INFORMATION SHOWN:
---
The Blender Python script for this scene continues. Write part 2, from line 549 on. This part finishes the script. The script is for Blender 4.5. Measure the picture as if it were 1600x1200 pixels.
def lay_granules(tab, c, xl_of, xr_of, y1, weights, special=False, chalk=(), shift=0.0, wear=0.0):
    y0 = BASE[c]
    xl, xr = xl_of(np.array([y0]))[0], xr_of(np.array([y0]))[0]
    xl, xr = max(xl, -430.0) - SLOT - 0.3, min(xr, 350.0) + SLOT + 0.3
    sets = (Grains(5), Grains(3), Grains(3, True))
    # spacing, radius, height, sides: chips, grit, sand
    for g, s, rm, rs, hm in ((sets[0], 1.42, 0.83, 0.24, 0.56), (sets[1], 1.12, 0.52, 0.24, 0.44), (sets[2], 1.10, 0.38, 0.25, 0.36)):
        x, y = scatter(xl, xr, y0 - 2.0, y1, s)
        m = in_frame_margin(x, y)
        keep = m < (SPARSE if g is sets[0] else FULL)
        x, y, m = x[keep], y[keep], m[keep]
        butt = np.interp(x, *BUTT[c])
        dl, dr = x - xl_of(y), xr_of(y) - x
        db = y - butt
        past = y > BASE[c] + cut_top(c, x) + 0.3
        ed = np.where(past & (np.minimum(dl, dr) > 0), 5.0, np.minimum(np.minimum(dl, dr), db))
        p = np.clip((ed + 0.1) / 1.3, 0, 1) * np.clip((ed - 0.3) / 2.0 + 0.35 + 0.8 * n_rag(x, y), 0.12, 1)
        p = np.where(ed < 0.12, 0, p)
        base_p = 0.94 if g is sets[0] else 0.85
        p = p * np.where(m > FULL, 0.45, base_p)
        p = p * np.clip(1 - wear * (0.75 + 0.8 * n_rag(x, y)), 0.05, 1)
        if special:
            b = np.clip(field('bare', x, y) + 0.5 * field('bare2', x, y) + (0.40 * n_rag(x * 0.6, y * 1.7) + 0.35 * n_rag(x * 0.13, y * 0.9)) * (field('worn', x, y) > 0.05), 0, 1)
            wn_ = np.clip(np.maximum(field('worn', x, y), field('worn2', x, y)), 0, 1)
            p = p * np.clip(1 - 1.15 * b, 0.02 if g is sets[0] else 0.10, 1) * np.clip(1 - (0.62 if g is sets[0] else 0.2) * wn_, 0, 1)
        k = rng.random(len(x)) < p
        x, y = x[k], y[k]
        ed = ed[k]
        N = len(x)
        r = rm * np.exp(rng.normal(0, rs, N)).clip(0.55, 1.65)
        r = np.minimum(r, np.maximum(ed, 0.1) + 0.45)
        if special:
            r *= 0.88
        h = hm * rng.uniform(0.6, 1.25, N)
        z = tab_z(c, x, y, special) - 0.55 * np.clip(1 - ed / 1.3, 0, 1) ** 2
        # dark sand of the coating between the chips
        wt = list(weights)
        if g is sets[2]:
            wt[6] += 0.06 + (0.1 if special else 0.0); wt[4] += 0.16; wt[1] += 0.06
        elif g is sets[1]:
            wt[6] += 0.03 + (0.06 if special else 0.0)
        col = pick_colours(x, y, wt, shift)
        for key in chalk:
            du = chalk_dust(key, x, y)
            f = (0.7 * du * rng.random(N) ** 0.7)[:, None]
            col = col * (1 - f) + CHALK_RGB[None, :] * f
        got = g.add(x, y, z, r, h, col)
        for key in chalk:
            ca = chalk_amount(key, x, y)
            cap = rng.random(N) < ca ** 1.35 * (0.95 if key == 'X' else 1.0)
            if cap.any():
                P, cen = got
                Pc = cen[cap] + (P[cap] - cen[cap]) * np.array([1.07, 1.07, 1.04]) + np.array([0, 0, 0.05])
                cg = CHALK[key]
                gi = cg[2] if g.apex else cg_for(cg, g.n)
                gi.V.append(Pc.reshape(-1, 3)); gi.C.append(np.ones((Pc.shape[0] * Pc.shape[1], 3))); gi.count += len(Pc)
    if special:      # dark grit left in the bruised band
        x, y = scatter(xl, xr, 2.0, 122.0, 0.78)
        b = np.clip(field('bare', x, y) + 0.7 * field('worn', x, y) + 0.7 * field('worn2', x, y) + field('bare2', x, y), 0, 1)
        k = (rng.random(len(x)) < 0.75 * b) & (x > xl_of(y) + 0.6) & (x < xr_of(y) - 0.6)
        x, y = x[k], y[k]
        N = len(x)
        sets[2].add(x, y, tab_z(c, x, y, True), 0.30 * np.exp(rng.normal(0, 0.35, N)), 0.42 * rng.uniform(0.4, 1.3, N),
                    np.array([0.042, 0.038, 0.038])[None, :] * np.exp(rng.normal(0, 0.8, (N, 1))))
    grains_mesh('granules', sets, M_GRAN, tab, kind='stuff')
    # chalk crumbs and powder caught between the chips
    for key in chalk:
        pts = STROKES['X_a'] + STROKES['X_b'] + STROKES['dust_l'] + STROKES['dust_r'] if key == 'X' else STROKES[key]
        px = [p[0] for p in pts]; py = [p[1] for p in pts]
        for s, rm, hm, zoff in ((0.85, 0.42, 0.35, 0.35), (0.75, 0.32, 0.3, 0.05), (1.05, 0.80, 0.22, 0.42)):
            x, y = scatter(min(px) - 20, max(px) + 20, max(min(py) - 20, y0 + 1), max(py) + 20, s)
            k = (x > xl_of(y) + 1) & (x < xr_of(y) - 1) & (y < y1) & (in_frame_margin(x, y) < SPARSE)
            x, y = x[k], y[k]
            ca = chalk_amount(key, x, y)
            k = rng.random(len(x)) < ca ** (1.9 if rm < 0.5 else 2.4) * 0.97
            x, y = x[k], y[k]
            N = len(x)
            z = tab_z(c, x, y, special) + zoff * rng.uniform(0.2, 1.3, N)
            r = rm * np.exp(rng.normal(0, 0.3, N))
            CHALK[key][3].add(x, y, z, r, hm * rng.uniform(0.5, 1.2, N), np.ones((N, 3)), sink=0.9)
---
DIRECTION: Output all of the data above without any alteration.

EXERCISE RESULT:
The Blender Python script for this scene continues. Write part 2, from line 549 on. This part finishes the script. The script is for Blender 4.5. Measure the picture as if it were 1600x1200 pixels.
def lay_granules(tab, c, xl_of, xr_of, y1, weights, special=False, chalk=(), shift=0.0, wear=0.0):
    y0 = BASE[c]
    xl, xr = xl_of(np.array([y0]))[0], xr_of(np.array([y0]))[0]
    xl, xr = max(xl, -430.0) - SLOT - 0.3, min(xr, 350.0) + SLOT + 0.3
    sets = (Grains(5), Grains(3), Grains(3, True))
    # spacing, radius, height, sides: chips, grit, sand
    for g, s, rm, rs, hm in ((sets[0], 1.42, 0.83, 0.24, 0.56), (sets[1], 1.12, 0.52, 0.24, 0.44), (sets[2], 1.10, 0.38, 0.25, 0.36)):
        x, y = scatter(xl, xr, y0 - 2.0, y1, s)
        m = in_frame_margin(x, y)
        keep = m < (SPARSE if g is sets[0] else FULL)
        x, y, m = x[keep], y[keep], m[keep]
        butt = np.interp(x, *BUTT[c])
        dl, dr = x - xl_of(y), xr_of(y) - x
        db = y - butt
        past = y > BASE[c] + cut_top(c, x) + 0.3
        ed = np.where(past & (np.minimum(dl, dr) > 0), 5.0, np.minimum(np.minimum(dl, dr), db))
        p = np.clip((ed + 0.1) / 1.3, 0, 1) * np.clip((ed - 0.3) / 2.0 + 0.35 + 0.8 * n_rag(x, y), 0.12, 1)
        p = np.where(ed < 0.12, 0, p)
        base_p = 0.94 if g is sets[0] else 0.85
        p = p * np.where(m > FULL, 0.45, base_p)
        p = p * np.clip(1 - wear * (0.75 + 0.8 * n_rag(x, y)), 0.05, 1)
        if special:
            b = np.clip(field('bare', x, y) + 0.5 * field('bare2', x, y) + (0.40 * n_rag(x * 0.6, y * 1.7) + 0.35 * n_rag(x * 0.13, y * 0.9)) * (field('worn', x, y) > 0.05), 0, 1)
            wn_ = np.clip(np.maximum(field('worn', x, y), field('worn2', x, y)), 0, 1)
            p = p * np.clip(1 - 1.15 * b, 0.02 if g is sets[0] else 0.10, 1) * np.clip(1 - (0.62 if g is sets[0] else 0.2) * wn_, 0, 1)
        k = rng.random(len(x)) < p
        x, y = x[k], y[k]
        ed = ed[k]
        N = len(x)
        r = rm * np.exp(rng.normal(0, rs, N)).clip(0.55, 1.65)
        r = np.minimum(r, np.maximum(ed, 0.1) + 0.45)
        if special:
            r *= 0.88
        h = hm * rng.uniform(0.6, 1.25, N)
        z = tab_z(c, x, y, special) - 0.55 * np.clip(1 - ed / 1.3, 0, 1) ** 2
        # dark sand of the coating between the chips
        wt = list(weights)
        if g is sets[2]:
            wt[6] += 0.06 + (0.1 if special else 0.0); wt[4] += 0.16; wt[1] += 0.06
        elif g is sets[1]:
            wt[6] += 0.03 + (0.06 if special else 0.0)
        col = pick_colours(x, y, wt, shift)
        for key in chalk:
            du = chalk_dust(key, x, y)
            f = (0.7 * du * rng.random(N) ** 0.7)[:, None]
            col = col * (1 - f) + CHALK_RGB[None, :] * f
        got = g.add(x, y, z, r, h, col)
        for key in chalk:
            ca = chalk_amount(key, x, y)
            cap = rng.random(N) < ca ** 1.35 * (0.95 if key == 'X' else 1.0)
            if cap.any():
                P, cen = got
                Pc = cen[cap] + (P[cap] - cen[cap]) * np.array([1.07, 1.07, 1.04]) + np.array([0, 0, 0.05])
                cg = CHALK[key]
                gi = cg[2] if g.apex else cg_for(cg, g.n)
                gi.V.append(Pc.reshape(-1, 3)); gi.C.append(np.ones((Pc.shape[0] * Pc.shape[1], 3))); gi.count += len(Pc)
    if special:      # dark grit left in the bruised band
        x, y = scatter(xl, xr, 2.0, 122.0, 0.78)
        b = np.clip(field('bare', x, y) + 0.7 * field('worn', x, y) + 0.7 * field('worn2', x, y) + field('bare2', x, y), 0, 1)
        k = (rng.random(len(x)) < 0.75 * b) & (x > xl_of(y) + 0.6) & (x < xr_of(y) - 0.6)
        x, y = x[k], y[k]
        N = len(x)
        sets[2].add(x, y, tab_z(c, x, y, True), 0.30 * np.exp(rng.normal(0, 0.35, N)), 0.42 * rng.uniform(0.4, 1.3, N),
                    np.array([0.042, 0.038, 0.038])[None, :] * np.exp(rng.normal(0, 0.8, (N, 1))))
    grains_mesh('granules', sets, M_GRAN, tab, kind='stuff')
    # chalk crumbs and powder caught between the chips
    for key in chalk:
        pts = STROKES['X_a'] + STROKES['X_b'] + STROKES['dust_l'] + STROKES['dust_r'] if key == 'X' else STROKES[key]
        px = [p[0] for p in pts]; py = [p[1] for p in pts]
        for s, rm, hm, zoff in ((0.85, 0.42, 0.35, 0.35), (0.75, 0.32, 0.3, 0.05), (1.05, 0.80, 0.22, 0.42)):
            x, y = scatter(min(px) - 20, max(px) + 20, max(min(py) - 20, y0 + 1), max(py) + 20, s)
            k = (x > xl_of(y) + 1) & (x < xr_of(y) - 1) & (y < y1) & (in_frame_margin(x, y) < SPARSE)
            x, y = x[k], y[k]
            ca = chalk_amount(key, x, y)
            k = rng.random(len(x)) < ca ** (1.9 if rm < 0.5 else 2.4) * 0.97
            x, y = x[k], y[k]
            N = len(x)
            z = tab_z(c, x, y, special) + zoff * rng.uniform(0.2, 1.3, N)
            r = rm * np.exp(rng.normal(0, 0.3, N))
            CHALK[key][3].add(x, y, z, r, hm * rng.uniform(0.5, 1.2, N), np.ones((N, 3)), sink=0.9)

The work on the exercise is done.